> Task:
Return the lines that follow, exactly as they appear, from the first through the one containing "scene.camera = cam"; no pictures are to be included.

> Stored data:
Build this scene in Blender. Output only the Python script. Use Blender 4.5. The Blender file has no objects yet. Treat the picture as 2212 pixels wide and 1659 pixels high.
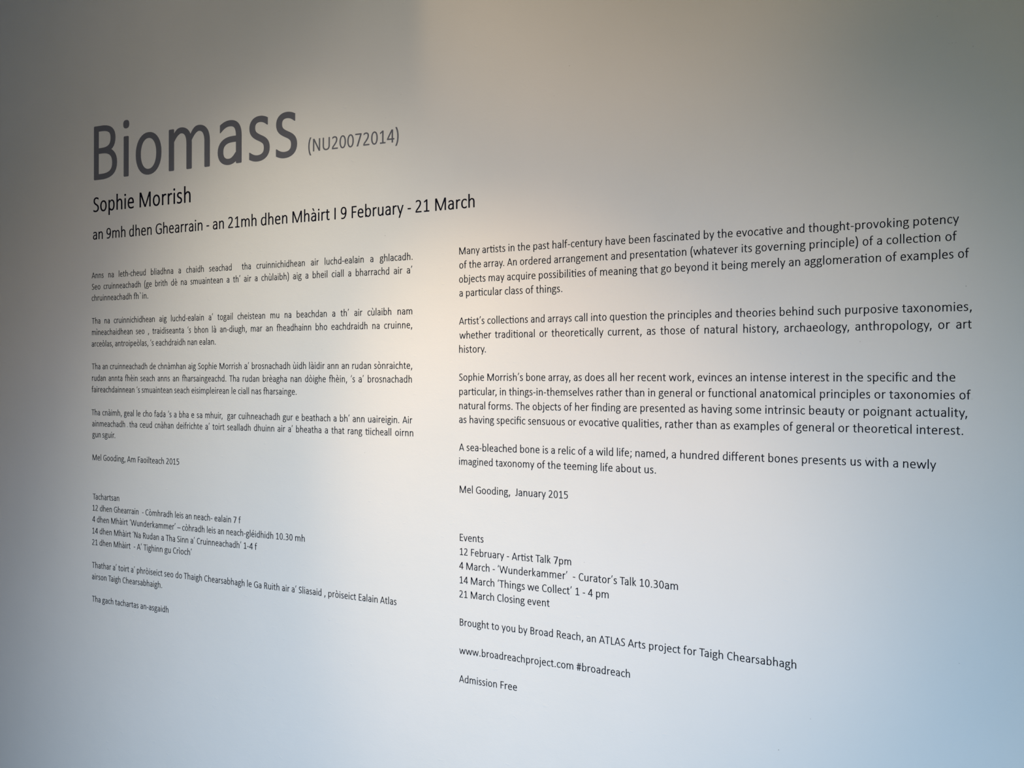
import bpy, math
from mathutils import Vector
from mathutils.geometry import delaunay_2d_cdt

# ------------------------------------------------------------------ camera
# The lettered wall is the plane y = 0; x runs along it, z is up, metres.
scene = bpy.context.scene
cam_data = bpy.data.cameras.new('camera')
cam = bpy.data.objects.new('camera', cam_data)
scene.collection.objects.link(cam)
cam.location = (1.36622, -2.04574, 1.50)
cam.rotation_euler = (math.radians(90), 0, math.radians(33.7366))
cam_data.sensor_fit = 'HORIZONTAL'
cam_data.sensor_width = 36.0
cam_data.lens = 36.0 * 2885.065 / 2212
cam_data.shift_y = -(829.5 - 811.9) / 2212
cam_data.clip_start = 0.05
scene.camera = cam

# ------------------------------------------------------------------ light
world = bpy.data.worlds.new('gallery_air')
scene.world = world
world.use_nodes = True
bgn = world.node_tree.nodes['Background']
bgn.inputs[0].default_value = (0.02, 0.02, 0.022, 1)
bgn.inputs[1].default_value = 1.0

def spot(name, loc, target, half, blend, col, power, size=0.04):
    d = bpy.data.lights.new(name, 'SPOT')
    d.energy = power
    d.color = col
    d.spot_size = 2 * half
    d.spot_blend = blend
    d.shadow_soft_size = size
    o = bpy.data.objects.new(name, d)
    scene.collection.objects.link(o)
    o.location = loc
    o.rotation_euler = (Vector(target) - Vector(loc)).to_track_quat('-Z', 'Y').to_euler()
    return o

spot('ceiling_spot', (-0.586, -1.3, 3.05), (-0.535, 0, 0.997), 0.406, 1.0, (1.0, 0.8635, 0.5804), 63.217, 0.04)
spot('ceiling_spot', (-0.37, -1.216, 2.502), (0.059, 0, 1.194), 0.352, 0.789, (1.0, 0.6468, 0.2899), 43.099, 0.04)
spot('added_edge_spot', (0.2, -0.9, 2.501), (0.215, 0, 2.408), 0.633, 0.7, (1.0, 0.6523, 0.3205), 6.769, 0.0014)  # spot added for the vertical light edge high on the wall
spot('rear_spot', (3.036, -2.4, 2.2), (-0.23, 0, 1.317), 0.239, 0.99, (1.0, 0.6434, 0.3364), 245.301, 0.04)
spot('doorway_daylight', (0.335, -2.58, 0.489), (0.058, 0, 0.3), 0.716, 0.839, (0.4165, 0.6837, 1.0), 185.515, 0.04)
spot('ceiling_spot', (1.075, -1.926, 2.742), (-0.6, 0, 2.082), 0.3, 1.0, (1.0, 0.8297, 0.6212), 56.298, 0.22)
_d = bpy.data.lights.new('window_daylight', 'AREA')
_d.shape = 'RECTANGLE'; _d.size = 1.002; _d.size_y = 1.201
_d.energy = 25.271; _d.color = (1.0, 0.9809, 0.5712)
_o = bpy.data.objects.new('window_daylight', _d)
scene.collection.objects.link(_o)
_o.location = (2.6, -4.7, 1.6)
_o.rotation_euler = (math.radians(90), 0, 0.0)
_d = bpy.data.lights.new('ambient_fill', 'AREA')  # broad blue fill added for the even ambient part of the light
_d.shape = 'RECTANGLE'; _d.size = 3.2; _d.size_y = 2.2
_d.energy = 6.009; _d.color = (0.0, 0.1347, 1.0)
_o = bpy.data.objects.new('ambient_fill', _d)
scene.collection.objects.link(_o)
_o.location = (-0.8, -4.8, 1.7)
_o.rotation_euler = (math.radians(90), 0, 0.0)

scene.cycles.max_bounces = 4
scene.cycles.diffuse_bounces = 3

vs = scene.view_settings
scene.display_settings.display_device = 'sRGB'
vs.view_transform = 'Standard'
vs.look = 'None'
vs.exposure = 0.0
vs.gamma = 1.0
vs.use_curve_mapping = False

# ------------------------------------------------------------------ materials
def nodes_of(name):
    m = bpy.data.materials.new(name)
    m.use_nodes = True
    nt = m.node_tree
    return m, nt, nt.nodes['Principled BSDF']

def paint(name, col, rough=0.85, bump=0.0, scale=60.0, spec=0.2):
    m, nt, p = nodes_of(name)
    p.inputs['Base Color'].default_value = (*col, 1)
    p.inputs['Roughness'].default_value = rough
    p.inputs['Specular IOR Level'].default_value = spec
    if bump:
        co = nt.nodes.new('ShaderNodeNewGeometry')
        n1 = nt.nodes.new('ShaderNodeTexNoise'); n1.inputs['Scale'].default_value = scale
        n1.inputs['Detail'].default_value = 4
        b = nt.nodes.new('ShaderNodeBump'); b.inputs['Distance'].default_value = bump
        nt.links.new(co.outputs['Position'], n1.inputs['Vector'])
        nt.links.new(n1.outputs['Fac'], b.inputs['Height'])
        nt.links.new(b.outputs['Normal'], p.inputs['Normal'])
    return m

def wall_paint():
    """White emulsion on skimmed plaster: roller stipple, faint trowel waves, a few knocks and specks."""
    m, nt, p = nodes_of('white_emulsion_on_plaster')
    L = nt.links.new
    p.inputs['Roughness'].default_value = 0.9
    p.inputs['Specular IOR Level'].default_value = 0.15
    g = nt.nodes.new('ShaderNodeNewGeometry')
    def noise(scale, detail, stretch=(1, 1, 1)):
        mp = nt.nodes.new('ShaderNodeMapping'); mp.inputs['Scale'].default_value = stretch
        n = nt.nodes.new('ShaderNodeTexNoise')
        n.inputs['Scale'].default_value = scale; n.inputs['Detail'].default_value = detail
        L(g.outputs['Position'], mp.inputs['Vector']); L(mp.outputs['Vector'], n.inputs['Vector'])
        return n.outputs['Fac']
    def math_(op, a, b=None, c=None):
        n = nt.nodes.new('ShaderNodeMath'); n.operation = op
        for i, v in enumerate((a, b, c)):
            if v is None: continue
            if isinstance(v, (int, float)): n.inputs[i].default_value = v
            else: L(v, n.inputs[i])
        return n.outputs[0]
    fine = noise(330, 3)
    stipple = noise(120, 2)
    wave = noise(16, 2, (1, 1, 1.8))
    patch = noise(5, 2)
    # raised nibs and trowel marks only here and there
    nib = noise(46, 1, (1, 1, 2.2))
    nib = math_('SUBTRACT', nib, 0.69)
    nib = math_('MAXIMUM', nib, 0.0)
    h = math_('MULTIPLY', fine, 0.00016)
    h = math_('MULTIPLY_ADD', stipple, 0.00018, h)
    h = math_('MULTIPLY_ADD', wave, 0.0007, h)
    h = math_('MULTIPLY_ADD', nib, 0.0022, h)
    b = nt.nodes.new('ShaderNodeBump')
    b.inputs['Strength'].default_value = 1.0; b.inputs['Distance'].default_value = 1.0
    L(h, b.inputs['Height']); L(b.outputs['Normal'], p.inputs['Normal'])
    # paint colour: very slight unevenness of the coat
    mix = nt.nodes.new('ShaderNodeMix'); mix.data_type = 'RGBA'
    mix.inputs[6].default_value = (0.775, 0.78, 0.778, 1)
    mix.inputs[7].default_value = (0.825, 0.82, 0.822, 1)
    L(patch, mix.inputs[0])
    # specks of dirt, and a crease drawn in dark dots, at fixed places: x, z, radius, darkness
    dark = None
    for x, z, r, s in SPECKS:
        d = nt.nodes.new('ShaderNodeVectorMath'); d.operation = 'DISTANCE'
        L(g.outputs['Position'], d.inputs[0]); d.inputs[1].default_value = (x, 0, z)
        q = nt.nodes.new('ShaderNodeMapRange'); q.interpolation_type = 'SMOOTHSTEP'
        q.inputs['From Min'].default_value = r * 0.1; q.inputs['From Max'].default_value = r
        q.inputs['To Min'].default_value = s; q.inputs['To Max'].default_value = 0.0
        L(d.outputs['Value'], q.inputs['Value'])
        dark = q.outputs[0] if dark is None else math_('MAXIMUM', dark, q.outputs[0])
    mx = nt.nodes.new('ShaderNodeMix'); mx.data_type = 'RGBA'
    L(dark, mx.inputs[0]); L(mix.outputs[2], mx.inputs[6]); mx.inputs[7].default_value = (0.12, 0.11, 0.10, 1)
    L(mx.outputs[2], p.inputs['Base Color'])
    return m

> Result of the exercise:
Build this scene in Blender. Output only the Python script. Use Blender 4.5. The Blender file has no objects yet. Treat the picture as 2212 pixels wide and 1659 pixels high.
import bpy, math
from mathutils import Vector
from mathutils.geometry import delaunay_2d_cdt

# ------------------------------------------------------------------ camera
# The lettered wall is the plane y = 0; x runs along it, z is up, metres.
scene = bpy.context.scene
cam_data = bpy.data.cameras.new('camera')
cam = bpy.data.objects.new('camera', cam_data)
scene.collection.objects.link(cam)
cam.location = (1.36622, -2.04574, 1.50)
cam.rotation_euler = (math.radians(90), 0, math.radians(33.7366))
cam_data.sensor_fit = 'HORIZONTAL'
cam_data.sensor_width = 36.0
cam_data.lens = 36.0 * 2885.065 / 2212
cam_data.shift_y = -(829.5 - 811.9) / 2212
cam_data.clip_start = 0.05
scene.camera = cam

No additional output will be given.